TASK DESCRIPTION: Gather up all lines that carry the word "finishes".

######

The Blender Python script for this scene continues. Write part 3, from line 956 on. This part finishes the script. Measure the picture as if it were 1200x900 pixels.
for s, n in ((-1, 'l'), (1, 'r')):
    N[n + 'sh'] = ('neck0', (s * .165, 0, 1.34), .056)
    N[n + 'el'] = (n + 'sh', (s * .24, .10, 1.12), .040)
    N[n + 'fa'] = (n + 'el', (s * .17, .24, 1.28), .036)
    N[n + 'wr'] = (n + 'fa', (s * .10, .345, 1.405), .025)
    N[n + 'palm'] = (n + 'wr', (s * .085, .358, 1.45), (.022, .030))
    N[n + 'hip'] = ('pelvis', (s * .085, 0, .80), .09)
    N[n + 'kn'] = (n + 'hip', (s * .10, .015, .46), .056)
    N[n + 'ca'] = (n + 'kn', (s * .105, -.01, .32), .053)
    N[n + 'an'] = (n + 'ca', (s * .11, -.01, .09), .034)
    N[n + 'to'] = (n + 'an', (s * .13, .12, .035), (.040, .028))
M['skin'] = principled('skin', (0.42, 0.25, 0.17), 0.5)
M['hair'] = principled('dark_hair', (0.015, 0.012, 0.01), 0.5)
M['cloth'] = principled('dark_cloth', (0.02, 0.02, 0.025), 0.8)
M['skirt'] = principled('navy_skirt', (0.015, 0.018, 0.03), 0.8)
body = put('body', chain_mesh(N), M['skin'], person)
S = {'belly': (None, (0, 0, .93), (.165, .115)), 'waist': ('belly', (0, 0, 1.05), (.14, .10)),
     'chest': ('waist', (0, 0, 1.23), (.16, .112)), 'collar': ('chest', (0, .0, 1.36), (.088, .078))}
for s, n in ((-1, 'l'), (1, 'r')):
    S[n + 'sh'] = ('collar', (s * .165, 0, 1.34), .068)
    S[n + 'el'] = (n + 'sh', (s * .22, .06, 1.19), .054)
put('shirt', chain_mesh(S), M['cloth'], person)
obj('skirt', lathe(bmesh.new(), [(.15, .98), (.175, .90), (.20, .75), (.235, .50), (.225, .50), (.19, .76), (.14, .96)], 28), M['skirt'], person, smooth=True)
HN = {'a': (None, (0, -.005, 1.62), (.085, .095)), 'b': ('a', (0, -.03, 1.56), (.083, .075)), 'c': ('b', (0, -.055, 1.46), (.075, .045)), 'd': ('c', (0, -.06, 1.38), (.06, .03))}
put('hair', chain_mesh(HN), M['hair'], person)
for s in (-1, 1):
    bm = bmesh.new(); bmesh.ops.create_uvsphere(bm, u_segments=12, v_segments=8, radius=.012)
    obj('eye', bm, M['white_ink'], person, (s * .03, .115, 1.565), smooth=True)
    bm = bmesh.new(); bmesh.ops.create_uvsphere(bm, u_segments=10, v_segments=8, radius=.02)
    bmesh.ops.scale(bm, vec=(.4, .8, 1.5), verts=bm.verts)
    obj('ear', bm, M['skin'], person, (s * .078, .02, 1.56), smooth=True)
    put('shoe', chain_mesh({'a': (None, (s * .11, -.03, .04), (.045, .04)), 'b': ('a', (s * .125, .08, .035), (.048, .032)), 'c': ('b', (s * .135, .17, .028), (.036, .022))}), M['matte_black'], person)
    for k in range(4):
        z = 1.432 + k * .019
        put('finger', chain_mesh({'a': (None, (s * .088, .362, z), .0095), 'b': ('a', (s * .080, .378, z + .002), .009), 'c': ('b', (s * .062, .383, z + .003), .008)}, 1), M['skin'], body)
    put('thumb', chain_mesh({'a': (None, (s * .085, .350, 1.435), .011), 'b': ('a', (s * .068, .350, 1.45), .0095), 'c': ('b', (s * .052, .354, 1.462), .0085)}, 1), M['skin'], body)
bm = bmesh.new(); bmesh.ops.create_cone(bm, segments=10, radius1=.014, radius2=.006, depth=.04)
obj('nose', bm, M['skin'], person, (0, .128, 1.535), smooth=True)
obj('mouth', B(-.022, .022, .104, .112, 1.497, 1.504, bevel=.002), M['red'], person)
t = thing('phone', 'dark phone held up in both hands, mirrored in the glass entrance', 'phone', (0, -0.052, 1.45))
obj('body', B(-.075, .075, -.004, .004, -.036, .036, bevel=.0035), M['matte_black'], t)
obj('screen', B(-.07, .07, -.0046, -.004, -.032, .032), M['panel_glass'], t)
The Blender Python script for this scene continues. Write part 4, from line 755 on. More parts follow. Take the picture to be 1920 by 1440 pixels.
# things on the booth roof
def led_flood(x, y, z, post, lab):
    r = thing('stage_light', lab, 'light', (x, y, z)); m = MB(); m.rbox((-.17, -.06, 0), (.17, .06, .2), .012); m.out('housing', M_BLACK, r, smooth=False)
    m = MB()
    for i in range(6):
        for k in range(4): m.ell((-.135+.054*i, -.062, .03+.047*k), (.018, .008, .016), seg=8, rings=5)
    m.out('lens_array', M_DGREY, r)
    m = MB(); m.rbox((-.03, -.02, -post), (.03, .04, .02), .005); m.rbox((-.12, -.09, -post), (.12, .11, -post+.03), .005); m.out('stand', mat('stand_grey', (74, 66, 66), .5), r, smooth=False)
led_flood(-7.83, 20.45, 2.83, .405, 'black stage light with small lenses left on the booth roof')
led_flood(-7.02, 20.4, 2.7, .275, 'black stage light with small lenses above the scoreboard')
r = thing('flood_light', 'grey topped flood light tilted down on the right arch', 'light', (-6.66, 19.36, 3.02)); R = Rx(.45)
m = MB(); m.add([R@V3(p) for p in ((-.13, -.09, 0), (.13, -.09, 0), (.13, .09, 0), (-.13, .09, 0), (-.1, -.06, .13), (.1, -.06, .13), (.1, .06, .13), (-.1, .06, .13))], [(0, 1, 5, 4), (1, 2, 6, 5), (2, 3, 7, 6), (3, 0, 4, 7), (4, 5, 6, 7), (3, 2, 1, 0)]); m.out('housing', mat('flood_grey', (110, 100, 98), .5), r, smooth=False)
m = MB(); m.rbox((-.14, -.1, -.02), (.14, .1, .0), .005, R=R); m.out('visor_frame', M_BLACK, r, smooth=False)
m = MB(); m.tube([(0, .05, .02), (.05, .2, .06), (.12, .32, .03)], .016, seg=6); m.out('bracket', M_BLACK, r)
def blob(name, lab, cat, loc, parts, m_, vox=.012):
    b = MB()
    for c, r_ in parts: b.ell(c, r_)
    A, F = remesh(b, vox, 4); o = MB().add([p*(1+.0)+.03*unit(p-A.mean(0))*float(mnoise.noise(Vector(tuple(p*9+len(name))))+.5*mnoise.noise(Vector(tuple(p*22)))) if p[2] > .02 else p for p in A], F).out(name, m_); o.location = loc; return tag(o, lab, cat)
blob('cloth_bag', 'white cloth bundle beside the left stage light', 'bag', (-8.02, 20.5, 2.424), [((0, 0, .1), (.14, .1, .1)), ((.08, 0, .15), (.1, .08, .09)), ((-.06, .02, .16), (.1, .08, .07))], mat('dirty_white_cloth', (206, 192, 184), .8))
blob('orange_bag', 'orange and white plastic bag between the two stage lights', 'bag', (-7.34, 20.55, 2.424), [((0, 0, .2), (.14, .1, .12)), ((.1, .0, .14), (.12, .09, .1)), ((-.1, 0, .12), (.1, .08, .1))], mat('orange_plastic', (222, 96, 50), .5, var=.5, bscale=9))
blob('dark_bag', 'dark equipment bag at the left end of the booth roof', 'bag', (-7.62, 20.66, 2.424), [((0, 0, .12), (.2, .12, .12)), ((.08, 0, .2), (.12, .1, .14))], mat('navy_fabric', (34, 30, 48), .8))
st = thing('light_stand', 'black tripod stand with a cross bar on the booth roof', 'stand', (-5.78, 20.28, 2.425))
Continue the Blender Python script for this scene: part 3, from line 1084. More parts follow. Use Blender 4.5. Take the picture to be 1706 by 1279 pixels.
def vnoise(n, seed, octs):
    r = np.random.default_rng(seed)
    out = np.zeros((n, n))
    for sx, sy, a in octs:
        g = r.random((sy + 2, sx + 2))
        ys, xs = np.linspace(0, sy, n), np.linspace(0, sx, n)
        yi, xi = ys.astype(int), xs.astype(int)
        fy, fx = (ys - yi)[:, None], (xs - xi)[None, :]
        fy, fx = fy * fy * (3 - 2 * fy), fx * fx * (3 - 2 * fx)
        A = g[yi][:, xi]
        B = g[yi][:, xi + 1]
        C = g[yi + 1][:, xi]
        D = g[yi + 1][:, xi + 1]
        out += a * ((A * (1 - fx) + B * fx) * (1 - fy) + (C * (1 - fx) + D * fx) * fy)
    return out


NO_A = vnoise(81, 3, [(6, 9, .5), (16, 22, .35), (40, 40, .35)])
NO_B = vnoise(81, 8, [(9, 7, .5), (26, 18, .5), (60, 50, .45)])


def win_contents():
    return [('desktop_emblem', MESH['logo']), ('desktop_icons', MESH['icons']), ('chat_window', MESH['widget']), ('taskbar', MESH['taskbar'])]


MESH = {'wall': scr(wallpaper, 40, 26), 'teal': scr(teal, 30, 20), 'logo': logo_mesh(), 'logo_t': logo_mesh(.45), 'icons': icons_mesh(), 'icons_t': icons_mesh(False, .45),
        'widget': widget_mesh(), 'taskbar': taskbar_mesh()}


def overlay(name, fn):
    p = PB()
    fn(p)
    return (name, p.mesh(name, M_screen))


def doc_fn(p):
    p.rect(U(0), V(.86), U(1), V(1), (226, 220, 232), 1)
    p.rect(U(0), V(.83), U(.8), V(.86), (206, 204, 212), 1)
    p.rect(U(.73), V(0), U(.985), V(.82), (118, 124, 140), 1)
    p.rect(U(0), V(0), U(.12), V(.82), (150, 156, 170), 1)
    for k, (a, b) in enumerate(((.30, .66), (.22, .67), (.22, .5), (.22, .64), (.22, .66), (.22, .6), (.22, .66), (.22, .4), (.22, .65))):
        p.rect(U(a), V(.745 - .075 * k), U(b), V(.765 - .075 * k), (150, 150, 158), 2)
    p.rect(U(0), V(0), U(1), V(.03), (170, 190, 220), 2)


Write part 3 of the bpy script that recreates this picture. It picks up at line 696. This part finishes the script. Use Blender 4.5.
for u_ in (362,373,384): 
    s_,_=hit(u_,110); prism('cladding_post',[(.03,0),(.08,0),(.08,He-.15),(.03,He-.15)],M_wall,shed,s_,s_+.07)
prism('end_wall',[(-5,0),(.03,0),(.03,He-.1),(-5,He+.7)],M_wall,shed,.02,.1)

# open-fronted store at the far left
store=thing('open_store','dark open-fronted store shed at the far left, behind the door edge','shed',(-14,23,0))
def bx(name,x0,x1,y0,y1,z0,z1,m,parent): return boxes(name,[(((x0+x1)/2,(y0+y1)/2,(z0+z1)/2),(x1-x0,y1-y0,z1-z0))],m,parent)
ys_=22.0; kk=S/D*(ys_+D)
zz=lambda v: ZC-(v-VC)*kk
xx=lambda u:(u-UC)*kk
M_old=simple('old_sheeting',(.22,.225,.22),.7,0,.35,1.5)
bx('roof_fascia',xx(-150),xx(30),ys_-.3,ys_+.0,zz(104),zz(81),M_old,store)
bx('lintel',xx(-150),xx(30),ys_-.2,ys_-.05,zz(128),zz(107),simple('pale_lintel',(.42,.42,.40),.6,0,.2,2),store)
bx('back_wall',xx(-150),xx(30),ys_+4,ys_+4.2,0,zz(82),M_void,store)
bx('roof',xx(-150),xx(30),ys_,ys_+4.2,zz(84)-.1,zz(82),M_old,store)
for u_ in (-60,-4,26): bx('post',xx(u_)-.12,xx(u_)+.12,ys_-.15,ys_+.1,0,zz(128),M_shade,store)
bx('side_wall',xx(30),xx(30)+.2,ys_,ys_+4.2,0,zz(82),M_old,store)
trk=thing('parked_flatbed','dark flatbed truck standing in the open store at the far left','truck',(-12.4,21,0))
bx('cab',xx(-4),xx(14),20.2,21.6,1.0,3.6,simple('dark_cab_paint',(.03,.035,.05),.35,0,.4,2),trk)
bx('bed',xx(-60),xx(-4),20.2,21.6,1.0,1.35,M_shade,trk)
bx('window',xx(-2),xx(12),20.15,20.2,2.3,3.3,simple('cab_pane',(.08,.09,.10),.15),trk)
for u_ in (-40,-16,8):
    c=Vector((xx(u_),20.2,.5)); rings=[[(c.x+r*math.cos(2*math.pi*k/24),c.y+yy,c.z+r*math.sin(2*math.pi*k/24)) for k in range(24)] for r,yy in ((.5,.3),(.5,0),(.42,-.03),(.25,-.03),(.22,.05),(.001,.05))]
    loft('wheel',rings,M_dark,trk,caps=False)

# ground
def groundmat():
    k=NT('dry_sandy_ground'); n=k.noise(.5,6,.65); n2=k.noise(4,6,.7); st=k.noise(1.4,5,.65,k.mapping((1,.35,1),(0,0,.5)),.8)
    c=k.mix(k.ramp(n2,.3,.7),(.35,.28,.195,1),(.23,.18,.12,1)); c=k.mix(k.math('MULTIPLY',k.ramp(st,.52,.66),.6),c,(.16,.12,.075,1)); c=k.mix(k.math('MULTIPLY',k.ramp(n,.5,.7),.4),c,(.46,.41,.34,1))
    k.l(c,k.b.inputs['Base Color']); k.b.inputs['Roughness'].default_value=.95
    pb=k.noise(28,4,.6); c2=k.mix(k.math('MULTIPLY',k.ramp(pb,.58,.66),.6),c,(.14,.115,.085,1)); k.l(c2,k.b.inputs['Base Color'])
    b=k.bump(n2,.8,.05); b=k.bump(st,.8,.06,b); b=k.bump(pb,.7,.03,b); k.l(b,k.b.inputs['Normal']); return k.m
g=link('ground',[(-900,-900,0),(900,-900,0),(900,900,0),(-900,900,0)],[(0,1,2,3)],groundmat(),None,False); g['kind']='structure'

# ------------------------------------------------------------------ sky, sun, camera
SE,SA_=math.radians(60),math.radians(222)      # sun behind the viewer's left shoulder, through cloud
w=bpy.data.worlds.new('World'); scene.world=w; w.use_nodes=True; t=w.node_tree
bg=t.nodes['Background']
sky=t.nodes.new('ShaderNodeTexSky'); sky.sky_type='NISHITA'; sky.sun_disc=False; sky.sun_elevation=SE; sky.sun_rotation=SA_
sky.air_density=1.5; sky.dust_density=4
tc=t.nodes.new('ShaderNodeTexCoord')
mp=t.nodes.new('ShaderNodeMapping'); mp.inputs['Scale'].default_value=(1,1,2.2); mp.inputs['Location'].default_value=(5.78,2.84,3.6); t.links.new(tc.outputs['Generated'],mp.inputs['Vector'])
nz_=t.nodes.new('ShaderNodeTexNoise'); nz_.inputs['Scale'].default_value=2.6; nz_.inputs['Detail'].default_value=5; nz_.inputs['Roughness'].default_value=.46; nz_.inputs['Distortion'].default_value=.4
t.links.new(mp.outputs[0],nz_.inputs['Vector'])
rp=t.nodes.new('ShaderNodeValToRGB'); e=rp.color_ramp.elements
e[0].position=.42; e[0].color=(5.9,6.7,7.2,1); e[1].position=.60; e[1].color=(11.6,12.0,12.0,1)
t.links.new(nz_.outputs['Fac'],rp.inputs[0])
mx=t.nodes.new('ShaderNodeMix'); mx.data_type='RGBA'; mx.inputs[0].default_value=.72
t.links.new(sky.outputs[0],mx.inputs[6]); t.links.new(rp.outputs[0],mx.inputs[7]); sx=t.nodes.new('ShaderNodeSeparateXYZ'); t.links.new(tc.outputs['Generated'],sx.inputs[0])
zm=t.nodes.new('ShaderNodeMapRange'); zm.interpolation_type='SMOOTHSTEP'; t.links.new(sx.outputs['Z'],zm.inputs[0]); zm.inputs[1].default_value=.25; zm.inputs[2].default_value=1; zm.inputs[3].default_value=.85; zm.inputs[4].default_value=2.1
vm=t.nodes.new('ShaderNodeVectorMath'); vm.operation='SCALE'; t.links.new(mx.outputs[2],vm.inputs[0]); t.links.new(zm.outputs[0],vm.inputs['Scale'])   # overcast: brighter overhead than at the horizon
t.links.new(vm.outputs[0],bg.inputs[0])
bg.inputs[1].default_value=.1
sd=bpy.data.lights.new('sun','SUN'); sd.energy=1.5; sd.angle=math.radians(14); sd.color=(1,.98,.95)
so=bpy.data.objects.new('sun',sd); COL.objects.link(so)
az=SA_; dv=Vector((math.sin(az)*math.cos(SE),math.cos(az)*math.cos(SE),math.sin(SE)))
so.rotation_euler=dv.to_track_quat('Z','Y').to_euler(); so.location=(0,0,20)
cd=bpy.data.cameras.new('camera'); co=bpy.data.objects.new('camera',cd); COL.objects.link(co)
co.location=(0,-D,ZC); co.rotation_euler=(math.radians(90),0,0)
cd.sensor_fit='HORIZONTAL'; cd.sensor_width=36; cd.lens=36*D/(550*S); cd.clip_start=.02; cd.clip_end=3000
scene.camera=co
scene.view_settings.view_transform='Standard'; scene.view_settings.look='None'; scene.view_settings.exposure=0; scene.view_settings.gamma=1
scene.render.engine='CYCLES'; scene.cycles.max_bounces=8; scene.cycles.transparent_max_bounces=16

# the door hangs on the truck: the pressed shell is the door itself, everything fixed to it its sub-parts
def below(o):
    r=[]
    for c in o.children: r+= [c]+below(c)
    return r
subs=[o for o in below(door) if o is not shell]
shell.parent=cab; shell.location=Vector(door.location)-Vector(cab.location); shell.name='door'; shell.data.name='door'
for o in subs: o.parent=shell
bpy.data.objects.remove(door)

######

REPLY:
The Blender Python script for this scene continues. Write part 3, from line 956 on. This part finishes the script. Measure the picture as if it were 1200x900 pixels.
Write part 3 of the bpy script that recreates this picture. It picks up at line 696. This part finishes the script. Use Blender 4.5.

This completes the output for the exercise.